As I write in today's piece for the newspaper, this Phillies team is only living up to its potential. You can point to the fact that Jimmy Rollins and Shane Victorino have produced less than their recent track records suggest they will. But Carlos Ruiz has produced well more than his recent track record suggests, and everybody else is essentially right on target. Hunter Pence is hitting .266/.331/.485 with 13 home runs. His performance over the previous three seasons suggests he should be hitting .293/.347/.478 with nine home runs. Placido Polanco is hitting .289/.318/.374. From 2009 through 2011, he hit .287/.335/.377.

To drive this point home, take a look at the 13 hitters who were active at the start of this week, before Jim Thome and Michael Martinez joined the fray. From 2009 through 2011, those hitters batted .271 with a .323 on base percentage and .408 slugging percentage for a .731 OPS. Through 59 games this season, those 13 players are batting .278/.321/.413 for a .734 OPS.
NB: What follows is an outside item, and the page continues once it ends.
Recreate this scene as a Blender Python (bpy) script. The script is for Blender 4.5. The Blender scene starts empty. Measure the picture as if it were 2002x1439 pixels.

From 2009-11, those 13 hitters averaged a home run every 46.5 plate appearances. This season, they are exceeding that mark, averaging a home run every 40.7 plate appearances. From 2009-11, those 13 hitters averaged an extra base hit every 13.7 plate appearances. This season, they are averaging an extra base hit every 14.2 plate appearances. They are walking less (one every 13.7 PAs from 2009-11 compared with one every 14.2 PAs in 2012) and striking out more (one every 8.1 PAs compared with one every 6.8 PAs).

For the most part the production of this Phillies offense is exactly what recent history suggested it would be.

Over his last 35 games, a stretch in which the Phillies are 17-18, Rollins is hitting .268/.325/.392 with three home runs for a .717 OPS. Victorino over his last 35 games is hitting .263/.349/.429 with three home runs for a .777 OPS. The Phillies are 16-19 over that stretch. Both Rollins' and Victorino's batting lines are almost exactly in line with the numbers they posted over the previous three seasons.

So again, the question: where, exactly, is the improvement supposed to come from? The best chance, perhaps the only chance, is that Pence and Victorino conjure up a stretch of dominance like the ones they produced last season, and the rotation does likewise, and Carlos Ruiz continues to play like the best-hitting catcher in the majors and Jimmy Rollins continues to do what he has done over the last couple of weeks.

At this point, the hope of Chase Utley and Ryan Howard galloping to the rescue is little more than an illusory oasis in the desert. Yes, they appear to be making progress, but that progress is still limited to the fact that one of them is running the bases and both of them are fielding ground balls without the assistance of a stool. Yes, they are hitting live pitching, but they are doing so against pitchers who are not good enough to be playing in low-A ball.

One of the first signs of Manuel's trepidation about the viability of his team came in early spring training, when he repeatedly refused to rule out the possibility of Howard returning in time to play on Opening Day. Later, he repeatedly spoke of a belief that Utley would not miss much time at all with his chronic knee condition.

To an objective observer, one whose perception of both players' health conditions was not skewed by his vested interest in the most favorable of outcomes, Manuel was clearly thinking wishfully. And it was not hard to deduce that he was doing so because he knew that the Phillies were ill-prepared to deal with any other outcome. Which made his comments after Wednesday's loss to the Dodgers so notable. A reporter asked the manager whether the recent progress made by Utley and Howard was cause for hope. Manuel scoffed.

"Those guys, they hit in a game today," he said. "They didn't play. There's a difference in that."

You get the feeling that the words Manuel has spoken over the last 48 hours are the words of a man who realizes he can no longer fool himself or anybody else into thinking that the Phillies are simply an underachieving squad that needs to break out of an extended slump.

The scary thing, at least when you look at the roster and then at their six-game deficit in the standings, is that they might actually be overachieving.